The estimated SNR ranges of the ocean experiment were from about −0.4 to 0.2 dB. In the practical ocean experiment, the flow of water caused a variation in transmitter and receiver positions, and the Doppler shift frequency was estimated to vary, as shown in Figure 13b. The estimated maximum Doppler shift frequency was 1.3 Hz, resulting in a coherent time of 325.4 ms, which exceeded the length of two OFDM symbols of 250 ms.

Table 6. Ocean experiment results ($N_{ps}=2$).

Method	Traffic Data Rate (bps)	MSE	BER
Ren’s method [15]	$3570 (R_2$)	0.0042	0.0064
$\mathrm{Proposed} \mathrm{method} (N_c=N_d)$	$4080 (P_{\mathrm{2,1}}$)	0.0074	0.0065
$\mathrm{Proposed} \mathrm{method} (N_c={\displaystyle \frac{1}{2}}{N}_d)$	$3060 (P_{\mathrm{2,2}}$)	0.0060	0
$\mathrm{Proposed} \mathrm{method} (N_c={\displaystyle \frac{1}{3}}{N}_d)$	$2720 (P_{\mathrm{2,3}}$)	0.0043	0

and

Table 7. Ocean experiment results ($N_{ps}=3$).
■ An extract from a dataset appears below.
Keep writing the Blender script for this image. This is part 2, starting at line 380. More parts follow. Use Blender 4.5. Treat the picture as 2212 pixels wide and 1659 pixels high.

Method	Traffic Data Rate (bps)	MSE	BER
Ren’s method [15]	$4760 (R_3$)	0.0061	0.0329
$\mathrm{Proposed} \mathrm{method} (N_c=N_d)$	$5440 (P_{\mathrm{3,1}}$)	0.0101	0.0331
$\mathrm{Proposed} \mathrm{method} (N_c={\displaystyle \frac{1}{2}}{N}_d)$	$4080 (P_{\mathrm{3,2}}$)	0.0082	0.0033
$\mathrm{Proposed} \mathrm{method} (N_c={\displaystyle \frac{1}{3}}{N}_d)$	$3628 (P_{\mathrm{3,3}}$)	0.0061	0

show the traffic data rate, the MSE of the CFO estimation, and the BER of the maritime experiment results for $N_{ps}=2$ and $N_{ps}=3.$

The MSEs and BERs of the practical ocean experimental results in Table 6 and Table 7 were similar to those at the SNR of 0 dB by the simulation results in Figure 7 and Figure 9. In Table 6, when the traffic data rate of the conventional method was 3570 with the BER of 0.0064, the proposed method with the greater traffic data rate of 4080 showed a similar BER of 0.0065. On the other hand, when the traffic data rate decreased by 3060, the BER decreased by 0, which improved the BER performance.

Therefore, similar to the simulation result, the ocean experiment results showed an improved traffic data rate when the BER performance was similar, and an improved BER performance when the traffic data rate was less than the conventional methods.

9. Conclusions

This paper proposed a novel ZCS pilot-based OFDM method for time and frequency synchronization to improve the BER performance and traffic data rate in UWA OFDM systems. The proposed method utilized the ZCS as the pilot and transmitted pilot and traffic data simultaneously to improve the traffic data rate while estimating the CFO at each coherence time. The relationship between the interference and correlation performance of ZCS depending on the amount of traffic data was analyzed theoretically and verified by simulation. The computer simulation evaluated the time synchronization performance, CFO estimation performance, and BER performance of the proposed method according to the traffic data rate. Compared to the conventional methods, the BER performance of the proposed method showed a 6.3% to 14.3% increase in traffic data rate for a similar BER performance and a 2 dB to 3.8 dB SNR gain with a 14.3% to 23.8% traffic data rate decrease. Therefore, the proposed ZCS pilot-based OFDM method demonstrated improved traffic data rates when the BER performance was similar, and an improved BER performance when the traffic data rate was lower than that of the conventional method.